E’ la storia che si ripete: pure nel Risorgimento è avvenuta la stessa identica cosa, come emerge ad esempio dalla biografia di Cavour scritta da Rosario Romeo. Non è un caso che Cavour negli anni ’50 del 1800 abbia subito rafforzato il porto di Genova: per impedire che Marsiglia se lo inghiottisse. Non c’è nulla di nuovo sotto il sole. 1881-82, governo CairoliDepretis, guerra del Marocco: noi andiamo in Marocco e, due mesi dopo, i francesi ci cacciano.

Stavolta, però, si era pensato che con Macron sarebbe stato diverso. Oppure no?

Ma assolutamente no. E’ stata una vulgata in alcun modo corrispondente alla realtà. Macron ha parlato davanti a una piramide: un simbolo massonico. E l’Inno alla Gioia non è un’inno all’Europa, bensì alla massoneria. Capisco che lo cantassero Mario Alicata e gli altri comunisti romani di fronte al tribunale speciale che li aveva condannati per far vedere ai tedeschi che lo sapevano meglio di loro, ma non ha nulla a che vedere con l’Europa. E’ un inno composto da un grande massone come Beethoven. Semmai mi attendevo il contrario, come ho detto: che Macron avrebbe aumentato il peso della Francia con la Germania e contro di noi.

Ma adesso l’Italia cosa dovrebbe fare a suo modo di vedere?

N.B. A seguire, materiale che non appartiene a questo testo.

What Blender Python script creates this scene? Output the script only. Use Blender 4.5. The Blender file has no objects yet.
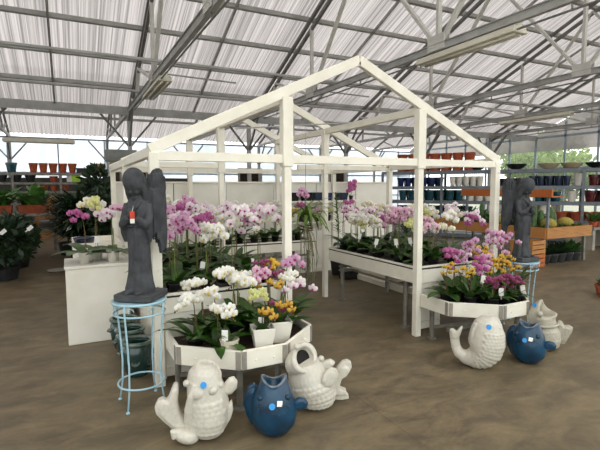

Dopo quanto accaduto con la Libia, con Telecom e con Fincantieri, l’ambasciatore francese in Italia dovrebbe essere convocato alla Farnesina dal nostro ministro degli Esteri per presentare una formale protesta diplomatica. Stiamo in Europa insieme oppure no?

Il nostro Paese ha fatto bene a non sottostare alle condizioni di Macron per mandare in porto l’accordo tra Fincantieri e Stx?

E’ stata la scelta giusta: in questo senso viva Gentiloni, viva Calenda e viva il nostro ministro degli Esteri.